Head of the Republic of Crimea Sergei Aksyonov has announced that all the civilians in the Kherson region had been evacuated due to Kiev forces’ attacks.
Kiev forces have been attacking Russia’s hold on the southern city of Kherson amid the intensification of fighting in the country’s east.
“The work to organize residents leaving the left side of the Dnieper [River] to safe regions of Russia is completed,” Aksyonov said on the messaging application Telegram late on Thursday, after he visited the region accompanied by Russian President Vladimir Putin’s first deputy chief of staff, Sergei Kiriyenko.
He posted photos of himself and other officials, including Kiriyenko, on a riverbank. “The crossing [of the Dnieper] is empty!” Aksyonov said.
On Wednesday, Head of the Kherson region Vladimir Saldo said at least 70,000 people had left their homes in the region in the space of a week.
Ukrainian and Russian forces have been preparing for weeks for what could be one of the most decisive battles of the conflict.
Meanwhile, Kiev’s army claimed on Friday that Russia’s “so-called evacuation” was continuing.
It said that the Russian command in Kherson was trying to “hide the real losses of servicemen” to “avoid panic.”
It also said that 44 Russian servicemen had been killed in the past 24 hours. Kiev artillery had destroyed an ammunition depot and a hangar with equipment, it added. However, Western sources could not verify the report.
Kherson recently joined Russia in referenda after Moscow launched operations in late February. It includes the only land route to the Crimean Peninsula, and the mouth of the Dnieper River, the lifeline to the region.
In related news, Putin warned on Thursday that the world is presently at a dangerous juncture, denouncing the West for inciting war and playing a “dangerous, bloody and dirty” game that was sowing chaos across the world.

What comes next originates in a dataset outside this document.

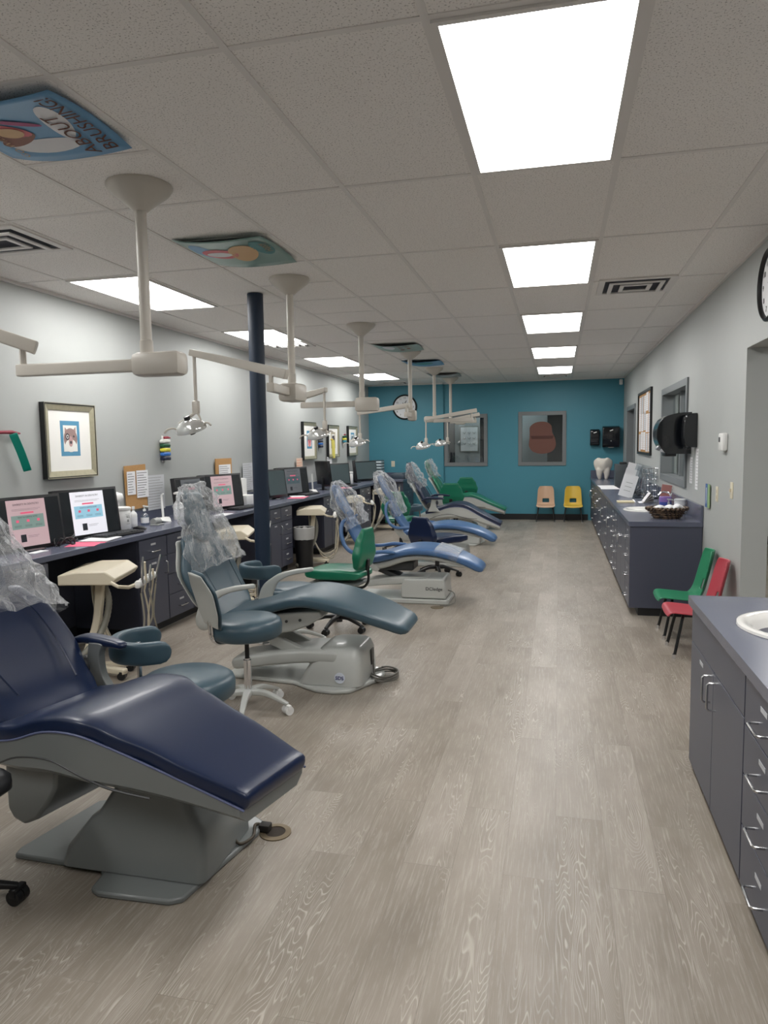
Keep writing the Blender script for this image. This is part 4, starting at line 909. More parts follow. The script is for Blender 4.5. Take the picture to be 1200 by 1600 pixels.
def tub(label, x, y, r, h, z=DZ, m=WHITEPL, name='wipes_tub', mark=True):
    t = thing(name, label, 'container', (x, y, z))
    ob('body', MB().lathe([(0, 0), (r-.004, 0), (r, .006), (r, h-.02), (r-.004, h-.015), (0, h-.015)], n=32), m, t, smooth=50)
    ob('lid', MB().lathe([(0, h-.016), (r+.003, h-.016), (r+.003, h), (r-.01, h+.006), (0, h+.007)], n=32), m, t, smooth=50)
    if mark:
        mb = MB()
        for (a0, z0, w_, hh) in ((-.5, .62, .5, .02), (-.45, .54, .16, .05), (-.2, .54, .16, .05), (-.4, .34, .25, .12), (-.5, .24, .5, .02), (-.6, .7, .7, .012)):
            for q in range(6):
                A, B = a0+w_*q/6, a0+w_*(q+1)/6; mb.poly([((r+.0008)*math.cos(A), (r+.0008)*math.sin(A), z0*h), ((r+.0008)*math.cos(B), (r+.0008)*math.sin(B), z0*h), ((r+.0008)*math.cos(B), (r+.0008)*math.sin(B), (z0+hh)*h), ((r+.0008)*math.cos(A), (r+.0008)*math.sin(A), (z0+hh)*h)])
        ob('printing', mb, GREYPL, t)
    return t
tub('white wipes tub with small print right of the nearest monitors', -3.56, 5.33, .072, .18)
tub('second white tub behind, right of navy column, among far monitors', -3.56, 12.05, .085, .2, mark=False)
tag(ob('round_white_device', MB().lathe([(0, 0), (.02, 0), (.02, .1), (.045, .11), (.055, .14), (.045, .17), (.0, .185)], n=24), WHITEPL, smooth=60, loc=(-3.66, 5.42, DZ+.12)), 'white round topped dispenser behind the wipes tub', 'dispenser')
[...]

In a speech addressing the Valdai Discussion Club, a gathering of Russian specialists, the Russian leader said Moscow’s objectives remained the same.

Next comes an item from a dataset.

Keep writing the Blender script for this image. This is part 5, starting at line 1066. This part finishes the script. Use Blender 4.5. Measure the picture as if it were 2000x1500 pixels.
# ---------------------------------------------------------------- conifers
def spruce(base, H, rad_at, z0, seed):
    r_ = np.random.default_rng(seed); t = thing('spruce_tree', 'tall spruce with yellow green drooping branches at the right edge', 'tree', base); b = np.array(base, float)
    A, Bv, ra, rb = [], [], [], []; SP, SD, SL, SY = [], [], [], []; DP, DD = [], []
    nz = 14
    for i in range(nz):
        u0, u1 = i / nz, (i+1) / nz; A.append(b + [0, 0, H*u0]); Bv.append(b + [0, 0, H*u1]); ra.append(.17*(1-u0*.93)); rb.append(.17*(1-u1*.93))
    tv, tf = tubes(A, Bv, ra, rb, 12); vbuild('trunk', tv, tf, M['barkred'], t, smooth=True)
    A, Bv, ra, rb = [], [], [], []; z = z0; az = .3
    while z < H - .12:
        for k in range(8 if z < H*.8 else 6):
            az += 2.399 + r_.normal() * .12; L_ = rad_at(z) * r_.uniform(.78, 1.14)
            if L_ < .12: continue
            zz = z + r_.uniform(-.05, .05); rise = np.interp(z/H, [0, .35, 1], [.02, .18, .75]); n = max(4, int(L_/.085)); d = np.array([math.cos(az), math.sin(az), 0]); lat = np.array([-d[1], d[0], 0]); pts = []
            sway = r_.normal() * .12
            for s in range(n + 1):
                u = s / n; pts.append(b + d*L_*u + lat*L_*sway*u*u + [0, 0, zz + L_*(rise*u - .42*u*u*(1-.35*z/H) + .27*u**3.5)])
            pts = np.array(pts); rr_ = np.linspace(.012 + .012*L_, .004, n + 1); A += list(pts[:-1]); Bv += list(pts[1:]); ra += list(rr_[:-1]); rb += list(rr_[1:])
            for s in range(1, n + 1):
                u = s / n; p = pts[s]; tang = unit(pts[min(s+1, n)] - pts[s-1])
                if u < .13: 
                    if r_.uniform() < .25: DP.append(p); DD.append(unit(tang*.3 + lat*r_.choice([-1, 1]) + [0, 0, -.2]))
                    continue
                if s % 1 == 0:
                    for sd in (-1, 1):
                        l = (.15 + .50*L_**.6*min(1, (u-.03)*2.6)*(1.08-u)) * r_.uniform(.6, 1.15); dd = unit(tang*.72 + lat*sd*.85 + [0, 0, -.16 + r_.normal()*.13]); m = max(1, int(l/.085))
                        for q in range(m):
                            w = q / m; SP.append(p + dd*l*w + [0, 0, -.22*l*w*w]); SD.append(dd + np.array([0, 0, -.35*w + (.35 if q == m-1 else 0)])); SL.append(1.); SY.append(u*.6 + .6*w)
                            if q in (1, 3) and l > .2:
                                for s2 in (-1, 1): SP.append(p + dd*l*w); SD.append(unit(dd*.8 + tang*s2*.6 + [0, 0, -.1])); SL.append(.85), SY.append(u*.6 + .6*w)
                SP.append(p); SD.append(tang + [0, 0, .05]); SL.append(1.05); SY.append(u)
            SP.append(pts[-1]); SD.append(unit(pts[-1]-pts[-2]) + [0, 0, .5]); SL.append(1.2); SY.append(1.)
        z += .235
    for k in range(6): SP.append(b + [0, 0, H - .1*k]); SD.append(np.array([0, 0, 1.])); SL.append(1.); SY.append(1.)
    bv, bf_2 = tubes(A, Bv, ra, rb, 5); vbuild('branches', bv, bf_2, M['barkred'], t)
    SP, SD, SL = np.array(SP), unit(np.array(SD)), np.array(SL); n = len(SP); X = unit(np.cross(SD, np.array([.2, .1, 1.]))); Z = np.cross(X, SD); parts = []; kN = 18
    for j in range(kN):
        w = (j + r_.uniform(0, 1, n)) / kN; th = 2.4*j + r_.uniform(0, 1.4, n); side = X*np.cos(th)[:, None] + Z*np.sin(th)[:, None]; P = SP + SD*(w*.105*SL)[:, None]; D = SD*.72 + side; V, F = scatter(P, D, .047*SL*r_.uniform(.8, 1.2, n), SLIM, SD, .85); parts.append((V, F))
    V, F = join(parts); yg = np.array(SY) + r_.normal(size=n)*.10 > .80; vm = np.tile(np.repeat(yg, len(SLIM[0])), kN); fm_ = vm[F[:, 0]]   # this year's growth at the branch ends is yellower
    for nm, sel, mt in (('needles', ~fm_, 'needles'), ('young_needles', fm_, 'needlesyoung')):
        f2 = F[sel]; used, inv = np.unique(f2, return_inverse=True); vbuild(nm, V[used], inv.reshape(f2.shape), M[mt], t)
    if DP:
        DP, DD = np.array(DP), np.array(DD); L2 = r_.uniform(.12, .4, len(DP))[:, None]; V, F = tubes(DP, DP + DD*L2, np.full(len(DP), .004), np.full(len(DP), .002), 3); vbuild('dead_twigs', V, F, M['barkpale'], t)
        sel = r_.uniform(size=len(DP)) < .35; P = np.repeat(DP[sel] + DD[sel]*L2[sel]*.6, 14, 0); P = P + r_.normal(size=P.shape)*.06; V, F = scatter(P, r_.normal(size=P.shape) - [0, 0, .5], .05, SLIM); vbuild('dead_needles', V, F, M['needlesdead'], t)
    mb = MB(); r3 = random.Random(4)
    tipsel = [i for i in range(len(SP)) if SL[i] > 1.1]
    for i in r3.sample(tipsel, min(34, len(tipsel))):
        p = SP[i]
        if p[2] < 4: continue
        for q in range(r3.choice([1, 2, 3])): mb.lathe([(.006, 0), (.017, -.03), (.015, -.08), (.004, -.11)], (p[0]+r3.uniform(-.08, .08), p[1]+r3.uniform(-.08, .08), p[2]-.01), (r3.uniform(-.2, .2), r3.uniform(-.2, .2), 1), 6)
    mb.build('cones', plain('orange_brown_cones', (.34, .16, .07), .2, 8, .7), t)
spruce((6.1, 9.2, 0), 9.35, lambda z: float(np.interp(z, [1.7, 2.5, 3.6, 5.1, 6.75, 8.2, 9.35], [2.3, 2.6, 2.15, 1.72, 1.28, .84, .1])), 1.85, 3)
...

Russia was fighting to protect the people of the Donbas, he said, referring to an eastern industrial region that comprises two of the four Ukrainian provinces that joined Russia.
Ultimately, Putin said, the West would have to talk to Russia and other major powers about the future of the world.

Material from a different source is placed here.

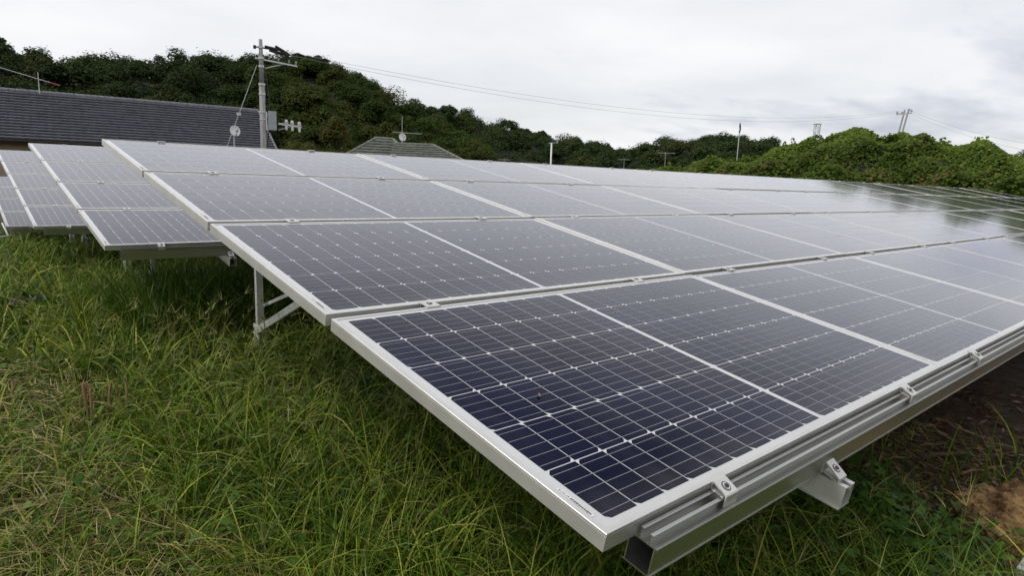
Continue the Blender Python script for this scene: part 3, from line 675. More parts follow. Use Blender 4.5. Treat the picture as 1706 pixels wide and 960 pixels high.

“We are standing at a historical frontier: Ahead is probably the most dangerous, unpredictable and, at the same time, important decade since the end of World War Two,” Putin said at the annual foreign policy conference.
Fighting has been going on in the Donbas since 2014 between the Ukrainian military and Russian-backed separatists.
The conflict has killed thousands, displaced millions, shaken the global economy and reopened Cold War-era divisions.